Candidates step forward for school board seats
Published 1:01 pm Thursday, February 15, 2007
By Staff
NILES – Three candidates have filed to pursue two available four-year terms on the Niles Community Schools Board of Education, and two people are pursuing the pair of open seats on the board of education for Brandywine Community Schools.
Niles board president Dana Daniels, 1211 Walnut St., newly appointed board member Rick McKeel, 1915 Emerald Forest Lane, and bond steering committee member Michael Waldron, 1001 Wesaw Road, all filed with the Berrien County Clerk Tuesday to be eligible for the May 8 election.
McKeel was appointed Feb. 5 to fill the seat of departed vice president John Mattix, who left to focus solely on the approaching bond campaign. Waldron was a member of the Save Our Schools group opposing the 2006 Niles bond issue, and has also heavily participated in both bond steering committees.

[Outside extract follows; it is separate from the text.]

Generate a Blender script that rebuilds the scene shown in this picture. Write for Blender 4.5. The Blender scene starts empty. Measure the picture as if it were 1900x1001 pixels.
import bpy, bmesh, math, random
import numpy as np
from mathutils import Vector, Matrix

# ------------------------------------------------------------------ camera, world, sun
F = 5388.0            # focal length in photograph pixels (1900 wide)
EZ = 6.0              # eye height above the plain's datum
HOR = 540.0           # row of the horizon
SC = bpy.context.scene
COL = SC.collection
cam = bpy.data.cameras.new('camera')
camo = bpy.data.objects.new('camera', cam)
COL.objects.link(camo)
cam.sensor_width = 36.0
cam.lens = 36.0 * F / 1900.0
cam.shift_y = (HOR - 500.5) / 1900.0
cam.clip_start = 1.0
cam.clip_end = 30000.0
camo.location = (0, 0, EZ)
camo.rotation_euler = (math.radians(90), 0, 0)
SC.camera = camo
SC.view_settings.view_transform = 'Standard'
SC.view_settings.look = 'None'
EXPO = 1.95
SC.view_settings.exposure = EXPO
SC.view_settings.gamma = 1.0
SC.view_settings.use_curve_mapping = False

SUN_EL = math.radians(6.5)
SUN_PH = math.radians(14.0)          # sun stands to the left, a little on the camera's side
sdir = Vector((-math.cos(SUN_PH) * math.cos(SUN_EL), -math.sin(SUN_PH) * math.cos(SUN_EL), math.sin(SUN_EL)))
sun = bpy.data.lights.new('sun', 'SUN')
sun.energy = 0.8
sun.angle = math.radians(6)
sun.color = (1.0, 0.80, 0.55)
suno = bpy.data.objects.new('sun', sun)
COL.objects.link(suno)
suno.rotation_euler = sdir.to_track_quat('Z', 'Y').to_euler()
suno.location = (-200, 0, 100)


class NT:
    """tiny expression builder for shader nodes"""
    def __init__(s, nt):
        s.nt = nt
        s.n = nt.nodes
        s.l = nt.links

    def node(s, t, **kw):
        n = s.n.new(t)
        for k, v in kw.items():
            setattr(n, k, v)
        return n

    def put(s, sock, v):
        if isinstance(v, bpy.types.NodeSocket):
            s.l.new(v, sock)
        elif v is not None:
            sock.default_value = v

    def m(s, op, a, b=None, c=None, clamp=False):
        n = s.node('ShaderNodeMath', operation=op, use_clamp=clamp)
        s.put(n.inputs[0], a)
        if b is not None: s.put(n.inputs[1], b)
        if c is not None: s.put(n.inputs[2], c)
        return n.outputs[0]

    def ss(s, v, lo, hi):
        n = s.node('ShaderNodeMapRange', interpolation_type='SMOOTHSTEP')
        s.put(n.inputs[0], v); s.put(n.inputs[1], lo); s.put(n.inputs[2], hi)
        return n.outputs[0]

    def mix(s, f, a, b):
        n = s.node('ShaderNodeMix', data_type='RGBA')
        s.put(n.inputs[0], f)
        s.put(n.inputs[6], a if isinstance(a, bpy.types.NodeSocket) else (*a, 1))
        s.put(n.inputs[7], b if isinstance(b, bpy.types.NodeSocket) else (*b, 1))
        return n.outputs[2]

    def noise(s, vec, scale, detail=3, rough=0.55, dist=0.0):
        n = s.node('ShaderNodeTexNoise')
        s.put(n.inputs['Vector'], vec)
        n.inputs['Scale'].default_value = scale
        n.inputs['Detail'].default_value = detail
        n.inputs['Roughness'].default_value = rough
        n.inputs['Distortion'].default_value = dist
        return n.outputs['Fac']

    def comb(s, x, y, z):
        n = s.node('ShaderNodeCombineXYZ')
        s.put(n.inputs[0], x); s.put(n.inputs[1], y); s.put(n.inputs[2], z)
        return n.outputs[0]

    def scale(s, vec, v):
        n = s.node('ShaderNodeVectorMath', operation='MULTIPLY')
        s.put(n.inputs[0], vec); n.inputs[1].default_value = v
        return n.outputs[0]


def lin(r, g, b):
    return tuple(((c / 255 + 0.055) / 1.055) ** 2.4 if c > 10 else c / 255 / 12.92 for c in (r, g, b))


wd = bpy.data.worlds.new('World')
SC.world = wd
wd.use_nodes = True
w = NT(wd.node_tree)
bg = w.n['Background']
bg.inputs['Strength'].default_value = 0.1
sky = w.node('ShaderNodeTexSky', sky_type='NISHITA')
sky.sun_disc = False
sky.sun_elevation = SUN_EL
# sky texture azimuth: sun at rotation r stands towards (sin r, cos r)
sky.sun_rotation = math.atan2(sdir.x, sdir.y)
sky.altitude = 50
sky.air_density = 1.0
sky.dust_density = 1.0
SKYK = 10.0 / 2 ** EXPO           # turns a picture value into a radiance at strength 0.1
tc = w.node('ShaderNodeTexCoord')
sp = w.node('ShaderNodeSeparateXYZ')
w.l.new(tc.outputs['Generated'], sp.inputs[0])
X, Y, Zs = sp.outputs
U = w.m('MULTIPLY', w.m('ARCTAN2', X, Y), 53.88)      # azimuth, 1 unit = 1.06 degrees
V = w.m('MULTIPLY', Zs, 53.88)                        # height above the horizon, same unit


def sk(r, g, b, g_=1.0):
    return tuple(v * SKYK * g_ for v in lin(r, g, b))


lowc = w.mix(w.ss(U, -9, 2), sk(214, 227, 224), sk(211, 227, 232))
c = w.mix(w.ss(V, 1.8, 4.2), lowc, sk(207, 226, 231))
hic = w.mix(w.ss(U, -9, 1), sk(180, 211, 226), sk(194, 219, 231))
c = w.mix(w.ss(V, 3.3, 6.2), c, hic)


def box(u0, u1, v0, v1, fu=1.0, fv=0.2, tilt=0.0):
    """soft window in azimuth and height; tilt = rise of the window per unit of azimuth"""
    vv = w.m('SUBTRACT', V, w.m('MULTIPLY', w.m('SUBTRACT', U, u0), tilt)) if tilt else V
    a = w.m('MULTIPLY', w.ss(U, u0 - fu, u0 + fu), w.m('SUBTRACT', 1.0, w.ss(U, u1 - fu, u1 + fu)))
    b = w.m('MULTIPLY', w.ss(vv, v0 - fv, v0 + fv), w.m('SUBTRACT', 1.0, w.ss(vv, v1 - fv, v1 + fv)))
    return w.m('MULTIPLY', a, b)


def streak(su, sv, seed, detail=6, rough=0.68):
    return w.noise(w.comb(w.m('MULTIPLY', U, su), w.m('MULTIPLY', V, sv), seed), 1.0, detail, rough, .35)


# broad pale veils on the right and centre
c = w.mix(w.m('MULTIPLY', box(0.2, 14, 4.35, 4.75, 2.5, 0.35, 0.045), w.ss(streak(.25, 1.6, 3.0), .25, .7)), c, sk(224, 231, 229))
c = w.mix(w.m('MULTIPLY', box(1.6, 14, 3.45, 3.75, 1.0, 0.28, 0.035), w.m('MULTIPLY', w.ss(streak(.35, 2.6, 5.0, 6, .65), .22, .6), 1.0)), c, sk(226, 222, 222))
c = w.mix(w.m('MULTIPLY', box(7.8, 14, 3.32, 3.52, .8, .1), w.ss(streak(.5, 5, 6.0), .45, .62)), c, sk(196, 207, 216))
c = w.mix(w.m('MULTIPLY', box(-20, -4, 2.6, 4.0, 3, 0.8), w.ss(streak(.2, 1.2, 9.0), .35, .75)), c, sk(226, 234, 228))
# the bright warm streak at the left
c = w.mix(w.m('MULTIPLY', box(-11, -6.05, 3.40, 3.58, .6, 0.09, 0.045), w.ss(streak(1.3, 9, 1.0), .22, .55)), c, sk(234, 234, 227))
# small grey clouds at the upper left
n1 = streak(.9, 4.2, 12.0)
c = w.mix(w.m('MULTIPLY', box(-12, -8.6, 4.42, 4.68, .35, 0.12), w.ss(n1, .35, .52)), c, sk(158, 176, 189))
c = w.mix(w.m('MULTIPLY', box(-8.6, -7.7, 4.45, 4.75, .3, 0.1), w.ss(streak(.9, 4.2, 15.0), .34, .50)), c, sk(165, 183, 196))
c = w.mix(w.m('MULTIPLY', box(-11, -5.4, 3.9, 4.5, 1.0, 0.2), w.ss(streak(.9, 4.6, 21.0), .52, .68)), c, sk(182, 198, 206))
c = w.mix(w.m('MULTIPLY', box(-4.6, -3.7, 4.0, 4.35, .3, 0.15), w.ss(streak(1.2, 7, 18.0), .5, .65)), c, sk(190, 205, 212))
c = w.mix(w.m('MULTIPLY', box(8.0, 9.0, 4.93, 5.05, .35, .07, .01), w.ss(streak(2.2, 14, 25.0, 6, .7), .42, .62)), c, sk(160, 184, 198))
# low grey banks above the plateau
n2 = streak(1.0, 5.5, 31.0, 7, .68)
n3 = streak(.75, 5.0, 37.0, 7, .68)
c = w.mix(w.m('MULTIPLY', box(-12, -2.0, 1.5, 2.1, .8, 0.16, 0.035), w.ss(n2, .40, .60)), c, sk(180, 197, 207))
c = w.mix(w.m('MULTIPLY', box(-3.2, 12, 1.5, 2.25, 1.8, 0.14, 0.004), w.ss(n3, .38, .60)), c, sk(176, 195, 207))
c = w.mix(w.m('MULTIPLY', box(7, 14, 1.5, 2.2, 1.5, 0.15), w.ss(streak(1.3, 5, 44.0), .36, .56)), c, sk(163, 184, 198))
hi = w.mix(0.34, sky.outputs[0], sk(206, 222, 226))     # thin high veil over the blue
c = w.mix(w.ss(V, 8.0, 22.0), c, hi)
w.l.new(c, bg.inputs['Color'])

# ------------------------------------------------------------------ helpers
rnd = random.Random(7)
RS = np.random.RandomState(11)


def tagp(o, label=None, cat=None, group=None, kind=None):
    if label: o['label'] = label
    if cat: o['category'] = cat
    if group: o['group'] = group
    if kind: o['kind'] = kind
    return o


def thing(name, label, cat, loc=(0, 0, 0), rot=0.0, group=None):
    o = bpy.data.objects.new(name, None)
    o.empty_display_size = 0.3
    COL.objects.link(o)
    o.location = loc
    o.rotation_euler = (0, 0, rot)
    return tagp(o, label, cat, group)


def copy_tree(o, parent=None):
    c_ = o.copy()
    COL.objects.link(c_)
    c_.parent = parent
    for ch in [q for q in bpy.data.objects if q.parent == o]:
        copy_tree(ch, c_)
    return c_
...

Doris Schoenleber, 1550 S. 13th St., filed to pursue the one-year term through June 20, 2008, on the Brandywine board vacated by Cindy Benson and temporarily filled by Thomas Wentworth. State law mandates any board of education seat vacated prior to the term's expiration must be available at the next school board election.

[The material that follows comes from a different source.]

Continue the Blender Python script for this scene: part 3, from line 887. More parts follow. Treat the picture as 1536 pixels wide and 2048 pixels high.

The winner in May of that seat will complete Benson's original term expiring June 30, 2008. The next occupant of that seat will serve a four-year term.

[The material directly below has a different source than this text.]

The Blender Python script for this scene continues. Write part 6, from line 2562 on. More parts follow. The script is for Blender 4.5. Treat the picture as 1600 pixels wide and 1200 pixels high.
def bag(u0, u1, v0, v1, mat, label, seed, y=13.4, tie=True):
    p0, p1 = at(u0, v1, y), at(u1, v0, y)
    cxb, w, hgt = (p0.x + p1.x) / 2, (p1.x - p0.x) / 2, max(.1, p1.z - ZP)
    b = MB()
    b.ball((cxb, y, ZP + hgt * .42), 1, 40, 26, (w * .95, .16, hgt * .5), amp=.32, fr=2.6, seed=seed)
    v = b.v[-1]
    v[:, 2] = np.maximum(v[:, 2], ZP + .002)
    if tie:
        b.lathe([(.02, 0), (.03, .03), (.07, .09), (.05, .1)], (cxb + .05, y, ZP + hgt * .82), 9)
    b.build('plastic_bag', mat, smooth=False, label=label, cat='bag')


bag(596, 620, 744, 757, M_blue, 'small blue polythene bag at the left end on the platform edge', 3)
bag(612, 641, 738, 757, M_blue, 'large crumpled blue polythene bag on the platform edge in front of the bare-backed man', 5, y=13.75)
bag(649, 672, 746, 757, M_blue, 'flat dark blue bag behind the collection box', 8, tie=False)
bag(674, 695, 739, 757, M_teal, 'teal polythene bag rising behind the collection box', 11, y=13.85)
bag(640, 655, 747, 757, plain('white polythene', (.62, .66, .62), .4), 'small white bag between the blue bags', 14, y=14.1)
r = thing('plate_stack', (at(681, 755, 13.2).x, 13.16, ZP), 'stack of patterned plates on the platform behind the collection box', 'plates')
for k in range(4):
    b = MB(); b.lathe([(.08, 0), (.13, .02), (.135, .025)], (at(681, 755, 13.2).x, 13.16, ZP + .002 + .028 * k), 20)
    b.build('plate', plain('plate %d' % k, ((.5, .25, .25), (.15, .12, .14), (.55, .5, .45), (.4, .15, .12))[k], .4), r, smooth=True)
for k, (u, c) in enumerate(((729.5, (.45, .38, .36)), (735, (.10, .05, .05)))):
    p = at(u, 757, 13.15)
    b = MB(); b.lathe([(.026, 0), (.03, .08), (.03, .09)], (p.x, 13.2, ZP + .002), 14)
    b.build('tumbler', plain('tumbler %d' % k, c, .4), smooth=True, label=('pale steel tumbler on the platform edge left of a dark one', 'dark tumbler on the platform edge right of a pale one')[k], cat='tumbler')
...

Current Brandywine trustee Dennis Cooper, whose second term expires June 30, will apply to run as a write-in candidate for another four-year term after his petition format was rejected by the clerk's office.
Cooper said the top of the petition form is supposed to be filled out and dated before gathering signatures, and the bottom must be completed and dated once the last signature has been obtained. Cooper added he dated the bottom of the form Feb. 9, but the final signature on the petition was given Feb. 12.
"What I did was I dated it the day I started the petition," Cooper said. "The bottom line is I wasn't so sure about this [because] it wasn't the same way the last two times of doing it."
This is the first school board election in which paperwork must be filed with the county clerk and not at the city level.
"The process in how we are going to be conducting the election is different," said Ruth Harte, Niles city clerk. "[Candidates] can get paperwork here but they can no longer file at the local level. They have to file with the county."